Dataset content

-------------------------

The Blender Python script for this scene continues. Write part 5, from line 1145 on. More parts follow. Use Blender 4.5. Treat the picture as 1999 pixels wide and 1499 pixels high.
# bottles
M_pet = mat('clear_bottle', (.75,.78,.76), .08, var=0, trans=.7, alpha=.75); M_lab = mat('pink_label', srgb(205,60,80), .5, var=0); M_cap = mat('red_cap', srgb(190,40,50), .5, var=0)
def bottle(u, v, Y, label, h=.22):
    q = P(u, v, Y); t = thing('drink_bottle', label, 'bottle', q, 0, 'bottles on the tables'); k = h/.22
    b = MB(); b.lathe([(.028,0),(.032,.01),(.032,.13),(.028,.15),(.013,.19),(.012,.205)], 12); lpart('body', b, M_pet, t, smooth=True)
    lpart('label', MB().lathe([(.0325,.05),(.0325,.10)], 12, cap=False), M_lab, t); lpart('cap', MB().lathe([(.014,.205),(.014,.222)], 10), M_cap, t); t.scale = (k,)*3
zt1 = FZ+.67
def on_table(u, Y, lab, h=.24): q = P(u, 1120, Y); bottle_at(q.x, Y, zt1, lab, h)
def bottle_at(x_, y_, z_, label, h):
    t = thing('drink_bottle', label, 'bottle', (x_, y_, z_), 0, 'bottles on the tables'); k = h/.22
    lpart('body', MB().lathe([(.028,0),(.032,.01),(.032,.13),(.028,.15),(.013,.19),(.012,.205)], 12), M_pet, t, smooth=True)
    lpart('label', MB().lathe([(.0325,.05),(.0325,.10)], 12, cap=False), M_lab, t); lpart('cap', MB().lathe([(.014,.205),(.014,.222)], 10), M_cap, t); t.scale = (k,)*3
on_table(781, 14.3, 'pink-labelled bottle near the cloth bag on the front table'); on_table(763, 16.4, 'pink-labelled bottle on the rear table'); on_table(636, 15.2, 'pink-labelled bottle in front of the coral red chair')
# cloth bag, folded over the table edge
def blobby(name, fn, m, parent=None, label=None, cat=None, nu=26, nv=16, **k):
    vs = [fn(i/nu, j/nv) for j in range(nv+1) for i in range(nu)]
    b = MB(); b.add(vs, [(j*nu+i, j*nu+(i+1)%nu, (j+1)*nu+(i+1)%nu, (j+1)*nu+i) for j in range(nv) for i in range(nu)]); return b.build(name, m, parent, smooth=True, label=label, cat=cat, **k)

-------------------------

What needs to be done
Retype the data in full and match it exactly.

Complete response
The Blender Python script for this scene continues. Write part 5, from line 1145 on. More parts follow. Use Blender 4.5. Treat the picture as 1999 pixels wide and 1499 pixels high.
# bottles
M_pet = mat('clear_bottle', (.75,.78,.76), .08, var=0, trans=.7, alpha=.75); M_lab = mat('pink_label', srgb(205,60,80), .5, var=0); M_cap = mat('red_cap', srgb(190,40,50), .5, var=0)
def bottle(u, v, Y, label, h=.22):
    q = P(u, v, Y); t = thing('drink_bottle', label, 'bottle', q, 0, 'bottles on the tables'); k = h/.22
    b = MB(); b.lathe([(.028,0),(.032,.01),(.032,.13),(.028,.15),(.013,.19),(.012,.205)], 12); lpart('body', b, M_pet, t, smooth=True)
    lpart('label', MB().lathe([(.0325,.05),(.0325,.10)], 12, cap=False), M_lab, t); lpart('cap', MB().lathe([(.014,.205),(.014,.222)], 10), M_cap, t); t.scale = (k,)*3
zt1 = FZ+.67
def on_table(u, Y, lab, h=.24): q = P(u, 1120, Y); bottle_at(q.x, Y, zt1, lab, h)
def bottle_at(x_, y_, z_, label, h):
    t = thing('drink_bottle', label, 'bottle', (x_, y_, z_), 0, 'bottles on the tables'); k = h/.22
    lpart('body', MB().lathe([(.028,0),(.032,.01),(.032,.13),(.028,.15),(.013,.19),(.012,.205)], 12), M_pet, t, smooth=True)
    lpart('label', MB().lathe([(.0325,.05),(.0325,.10)], 12, cap=False), M_lab, t); lpart('cap', MB().lathe([(.014,.205),(.014,.222)], 10), M_cap, t); t.scale = (k,)*3
on_table(781, 14.3, 'pink-labelled bottle near the cloth bag on the front table'); on_table(763, 16.4, 'pink-labelled bottle on the rear table'); on_table(636, 15.2, 'pink-labelled bottle in front of the coral red chair')
# cloth bag, folded over the table edge
def blobby(name, fn, m, parent=None, label=None, cat=None, nu=26, nv=16, **k):
    vs = [fn(i/nu, j/nv) for j in range(nv+1) for i in range(nu)]
    b = MB(); b.add(vs, [(j*nu+i, j*nu+(i+1)%nu, (j+1)*nu+(i+1)%nu, (j+1)*nu+i) for j in range(nv) for i in range(nu)]); return b.build(name, m, parent, smooth=True, label=label, cat=cat, **k)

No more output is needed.